Retype the material in full, keeping every word the same.
§
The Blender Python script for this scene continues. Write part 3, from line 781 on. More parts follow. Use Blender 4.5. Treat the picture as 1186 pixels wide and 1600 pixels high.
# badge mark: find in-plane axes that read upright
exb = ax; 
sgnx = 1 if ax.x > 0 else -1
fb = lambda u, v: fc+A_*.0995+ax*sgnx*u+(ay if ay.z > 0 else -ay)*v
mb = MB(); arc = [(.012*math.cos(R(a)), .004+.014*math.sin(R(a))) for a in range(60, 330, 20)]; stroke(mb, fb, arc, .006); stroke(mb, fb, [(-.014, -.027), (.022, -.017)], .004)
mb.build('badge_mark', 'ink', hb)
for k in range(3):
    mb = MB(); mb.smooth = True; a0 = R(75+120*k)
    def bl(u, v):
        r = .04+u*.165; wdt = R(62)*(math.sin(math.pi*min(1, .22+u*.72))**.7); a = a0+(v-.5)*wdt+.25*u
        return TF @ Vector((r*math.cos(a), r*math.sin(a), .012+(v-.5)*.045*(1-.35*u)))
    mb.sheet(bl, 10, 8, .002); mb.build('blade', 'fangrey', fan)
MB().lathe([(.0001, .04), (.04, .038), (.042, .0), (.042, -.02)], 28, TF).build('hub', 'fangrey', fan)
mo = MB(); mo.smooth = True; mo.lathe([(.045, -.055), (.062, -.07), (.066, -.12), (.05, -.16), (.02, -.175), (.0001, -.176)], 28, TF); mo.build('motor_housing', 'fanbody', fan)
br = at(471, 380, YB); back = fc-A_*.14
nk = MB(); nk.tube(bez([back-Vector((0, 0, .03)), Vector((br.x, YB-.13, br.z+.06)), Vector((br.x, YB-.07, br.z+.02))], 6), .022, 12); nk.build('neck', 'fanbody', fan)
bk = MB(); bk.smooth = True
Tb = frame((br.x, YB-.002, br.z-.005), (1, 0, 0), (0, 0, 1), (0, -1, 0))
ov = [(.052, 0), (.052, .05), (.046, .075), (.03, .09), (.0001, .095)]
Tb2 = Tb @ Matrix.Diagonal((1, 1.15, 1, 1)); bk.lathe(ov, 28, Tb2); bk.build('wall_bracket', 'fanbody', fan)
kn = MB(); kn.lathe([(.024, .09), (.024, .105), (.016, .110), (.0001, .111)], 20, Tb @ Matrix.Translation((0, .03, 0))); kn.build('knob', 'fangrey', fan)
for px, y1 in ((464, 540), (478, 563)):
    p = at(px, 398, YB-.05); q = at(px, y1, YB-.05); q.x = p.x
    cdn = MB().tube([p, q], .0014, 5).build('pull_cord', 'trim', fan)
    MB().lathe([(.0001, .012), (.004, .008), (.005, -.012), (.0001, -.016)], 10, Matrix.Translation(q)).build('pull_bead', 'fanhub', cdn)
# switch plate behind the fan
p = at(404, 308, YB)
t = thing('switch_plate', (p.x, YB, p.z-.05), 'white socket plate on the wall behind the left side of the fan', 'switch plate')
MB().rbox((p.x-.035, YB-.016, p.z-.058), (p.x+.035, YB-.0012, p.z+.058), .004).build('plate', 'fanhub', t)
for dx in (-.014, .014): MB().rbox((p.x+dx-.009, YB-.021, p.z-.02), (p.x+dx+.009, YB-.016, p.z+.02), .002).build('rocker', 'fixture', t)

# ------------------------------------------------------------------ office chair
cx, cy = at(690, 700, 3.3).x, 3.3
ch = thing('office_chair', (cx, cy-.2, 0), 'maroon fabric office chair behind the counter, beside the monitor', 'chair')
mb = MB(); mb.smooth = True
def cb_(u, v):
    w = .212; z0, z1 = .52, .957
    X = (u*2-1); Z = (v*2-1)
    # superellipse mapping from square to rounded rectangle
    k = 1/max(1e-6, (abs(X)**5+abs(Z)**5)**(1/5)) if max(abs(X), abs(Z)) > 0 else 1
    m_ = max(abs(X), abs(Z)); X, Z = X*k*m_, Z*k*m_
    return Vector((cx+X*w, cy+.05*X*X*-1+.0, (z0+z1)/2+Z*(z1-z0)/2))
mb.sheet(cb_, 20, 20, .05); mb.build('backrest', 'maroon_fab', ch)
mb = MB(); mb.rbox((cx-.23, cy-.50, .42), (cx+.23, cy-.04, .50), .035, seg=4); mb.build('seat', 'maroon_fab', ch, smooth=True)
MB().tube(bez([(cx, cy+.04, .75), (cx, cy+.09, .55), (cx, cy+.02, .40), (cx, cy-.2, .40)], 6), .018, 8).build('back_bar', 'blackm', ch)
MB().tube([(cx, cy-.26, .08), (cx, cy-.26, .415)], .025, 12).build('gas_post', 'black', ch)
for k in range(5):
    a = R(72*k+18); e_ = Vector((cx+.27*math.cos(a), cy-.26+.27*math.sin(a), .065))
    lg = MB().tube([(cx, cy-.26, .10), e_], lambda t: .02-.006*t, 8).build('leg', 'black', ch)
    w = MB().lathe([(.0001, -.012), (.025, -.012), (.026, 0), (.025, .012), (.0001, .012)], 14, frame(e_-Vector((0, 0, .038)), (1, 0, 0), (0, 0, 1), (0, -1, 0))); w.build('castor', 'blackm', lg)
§
• REPLY TO THE TASK:
The Blender Python script for this scene continues. Write part 3, from line 781 on. More parts follow. Use Blender 4.5. Treat the picture as 1186 pixels wide and 1600 pixels high.
# badge mark: find in-plane axes that read upright
exb = ax; 
sgnx = 1 if ax.x > 0 else -1
fb = lambda u, v: fc+A_*.0995+ax*sgnx*u+(ay if ay.z > 0 else -ay)*v
mb = MB(); arc = [(.012*math.cos(R(a)), .004+.014*math.sin(R(a))) for a in range(60, 330, 20)]; stroke(mb, fb, arc, .006); stroke(mb, fb, [(-.014, -.027), (.022, -.017)], .004)
mb.build('badge_mark', 'ink', hb)
for k in range(3):
    mb = MB(); mb.smooth = True; a0 = R(75+120*k)
    def bl(u, v):
        r = .04+u*.165; wdt = R(62)*(math.sin(math.pi*min(1, .22+u*.72))**.7); a = a0+(v-.5)*wdt+.25*u
        return TF @ Vector((r*math.cos(a), r*math.sin(a), .012+(v-.5)*.045*(1-.35*u)))
    mb.sheet(bl, 10, 8, .002); mb.build('blade', 'fangrey', fan)
MB().lathe([(.0001, .04), (.04, .038), (.042, .0), (.042, -.02)], 28, TF).build('hub', 'fangrey', fan)
mo = MB(); mo.smooth = True; mo.lathe([(.045, -.055), (.062, -.07), (.066, -.12), (.05, -.16), (.02, -.175), (.0001, -.176)], 28, TF); mo.build('motor_housing', 'fanbody', fan)
br = at(471, 380, YB); back = fc-A_*.14
nk = MB(); nk.tube(bez([back-Vector((0, 0, .03)), Vector((br.x, YB-.13, br.z+.06)), Vector((br.x, YB-.07, br.z+.02))], 6), .022, 12); nk.build('neck', 'fanbody', fan)
bk = MB(); bk.smooth = True
Tb = frame((br.x, YB-.002, br.z-.005), (1, 0, 0), (0, 0, 1), (0, -1, 0))
ov = [(.052, 0), (.052, .05), (.046, .075), (.03, .09), (.0001, .095)]
Tb2 = Tb @ Matrix.Diagonal((1, 1.15, 1, 1)); bk.lathe(ov, 28, Tb2); bk.build('wall_bracket', 'fanbody', fan)
kn = MB(); kn.lathe([(.024, .09), (.024, .105), (.016, .110), (.0001, .111)], 20, Tb @ Matrix.Translation((0, .03, 0))); kn.build('knob', 'fangrey', fan)
for px, y1 in ((464, 540), (478, 563)):
    p = at(px, 398, YB-.05); q = at(px, y1, YB-.05); q.x = p.x
    cdn = MB().tube([p, q], .0014, 5).build('pull_cord', 'trim', fan)
    MB().lathe([(.0001, .012), (.004, .008), (.005, -.012), (.0001, -.016)], 10, Matrix.Translation(q)).build('pull_bead', 'fanhub', cdn)
# switch plate behind the fan
p = at(404, 308, YB)
t = thing('switch_plate', (p.x, YB, p.z-.05), 'white socket plate on the wall behind the left side of the fan', 'switch plate')
MB().rbox((p.x-.035, YB-.016, p.z-.058), (p.x+.035, YB-.0012, p.z+.058), .004).build('plate', 'fanhub', t)
for dx in (-.014, .014): MB().rbox((p.x+dx-.009, YB-.021, p.z-.02), (p.x+dx+.009, YB-.016, p.z+.02), .002).build('rocker', 'fixture', t)

# ------------------------------------------------------------------ office chair
cx, cy = at(690, 700, 3.3).x, 3.3
ch = thing('office_chair', (cx, cy-.2, 0), 'maroon fabric office chair behind the counter, beside the monitor', 'chair')
mb = MB(); mb.smooth = True
def cb_(u, v):
    w = .212; z0, z1 = .52, .957
    X = (u*2-1); Z = (v*2-1)
    # superellipse mapping from square to rounded rectangle
    k = 1/max(1e-6, (abs(X)**5+abs(Z)**5)**(1/5)) if max(abs(X), abs(Z)) > 0 else 1
    m_ = max(abs(X), abs(Z)); X, Z = X*k*m_, Z*k*m_
    return Vector((cx+X*w, cy+.05*X*X*-1+.0, (z0+z1)/2+Z*(z1-z0)/2))
mb.sheet(cb_, 20, 20, .05); mb.build('backrest', 'maroon_fab', ch)
mb = MB(); mb.rbox((cx-.23, cy-.50, .42), (cx+.23, cy-.04, .50), .035, seg=4); mb.build('seat', 'maroon_fab', ch, smooth=True)
MB().tube(bez([(cx, cy+.04, .75), (cx, cy+.09, .55), (cx, cy+.02, .40), (cx, cy-.2, .40)], 6), .018, 8).build('back_bar', 'blackm', ch)
MB().tube([(cx, cy-.26, .08), (cx, cy-.26, .415)], .025, 12).build('gas_post', 'black', ch)
for k in range(5):
    a = R(72*k+18); e_ = Vector((cx+.27*math.cos(a), cy-.26+.27*math.sin(a), .065))
    lg = MB().tube([(cx, cy-.26, .10), e_], lambda t: .02-.006*t, 8).build('leg', 'black', ch)
    w = MB().lathe([(.0001, -.012), (.025, -.012), (.026, 0), (.025, .012), (.0001, .012)], 14, frame(e_-Vector((0, 0, .038)), (1, 0, 0), (0, 0, 1), (0, -1, 0))); w.build('castor', 'blackm', lg)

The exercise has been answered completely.